Как было ранее отмечено, поиск своего подлинного «я» — центральная тема творчества И.А. Файнфельда, которую он выражает не только словом, но и самой организацией своих произведений, в частности, медитативной повести «Двуполая кровь», стремлением к синтезу жанров и речевых форм.
Итак, «диалог» поэзии и прозы в повести осуществляется на двух уровнях: структурном — проникновение элементов поэзии в прозаический текст, а также тематическом — параллели между поэтическими текстами и прозаическим повествованием.
Синтез поэзии и прозы в творчестве И.А. Файнфельда способствует приращению смыслов и усилению художественного воздействия, а также представляет собой альтернативную форму реализации его философско-художественных установок.
Список литературы:
- Бердяева О.С. Проза Михаила Булгакова. Текст и метатекст: Дис. канд. филол. наук. — Великий Новгород, 2004. — 329 с.
- Гончарова Е.А. К вопросу об изучении категории «автор» через проблемы интертекстуальности // Интертекстуальные связи в художественном тексте: межвуз. сб. науч. тр. — СПб., 1993. — С. 20—28.
- Иваньшина Е.А. Культурная память и логика текстопорождения в творчестве М.А. Булгакова: Автореф. дис. доктора филол. наук. — Воронеж, 2010. — 40 с.
- Маркова Т. Авторские жанровые номинации в современной русской прозе как показатель кризиса жанрового сознания // Вопросы литературы. — 2011. — № 1. — С. 280—290.

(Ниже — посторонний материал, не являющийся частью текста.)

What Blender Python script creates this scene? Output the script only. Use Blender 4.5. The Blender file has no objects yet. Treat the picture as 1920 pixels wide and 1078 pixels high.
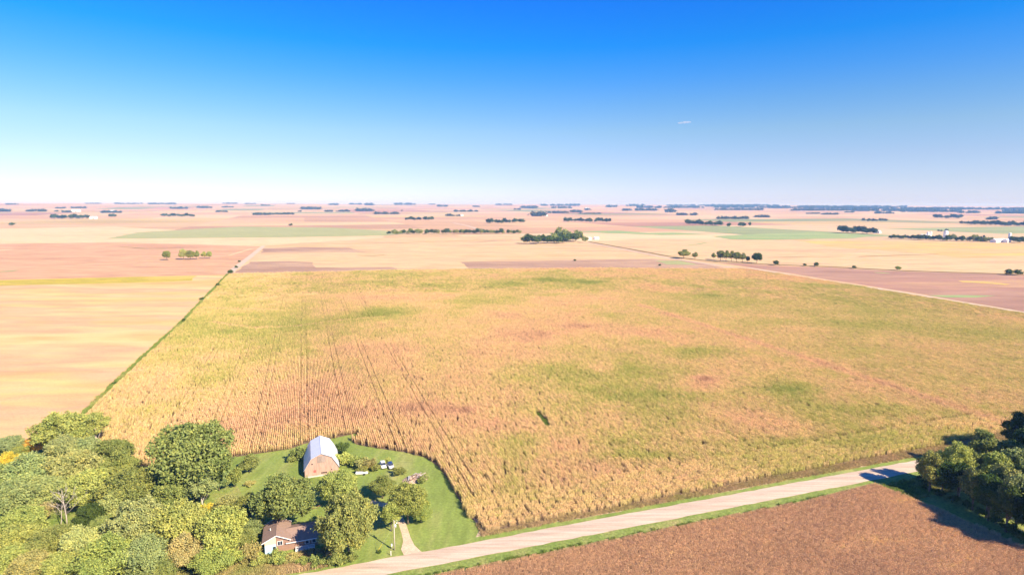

- Муравьев В.С. Медитативная лирика // Литературный энциклопедический словарь / Под общ. ред. В.М. Кожевникова, П.А. Николаева. — М.: Сов. Энциклопедия, 1987. — С. 214.
- Ушакова Е. Метатекст в рассказе А.П. Чехова «Марья Ивановна» // Молодые исследователи Чехова: материалы международной научной конференции (Москва, май 2005 г.). — М.: Изд-во МГУ, 2005. — C. 109—112.
- Файнфельд И.А. Двуполая кровь: Медитативная повесть 3. — М.: Издательство «Спутник +», 2011. — 54 с.
- Файнфельд И.А. Дзэн для самого себя. — М.: Издательство «Спутник+», 2011. — 123 с.
- Шеина С.Е. Взаимодействие поэзии и прозы в англо-ирландской литературе первой половины XX века (Дж. Джойс и С. Беккет): Автореф. дис. доктора филол. наук. — М., 2009. — 30 с.
- Штерн М.С. Философская лирика А.А. Фета // Проблемы изучения жизни и творчества А. Фета. — Курск, 1990. — С. 4—13.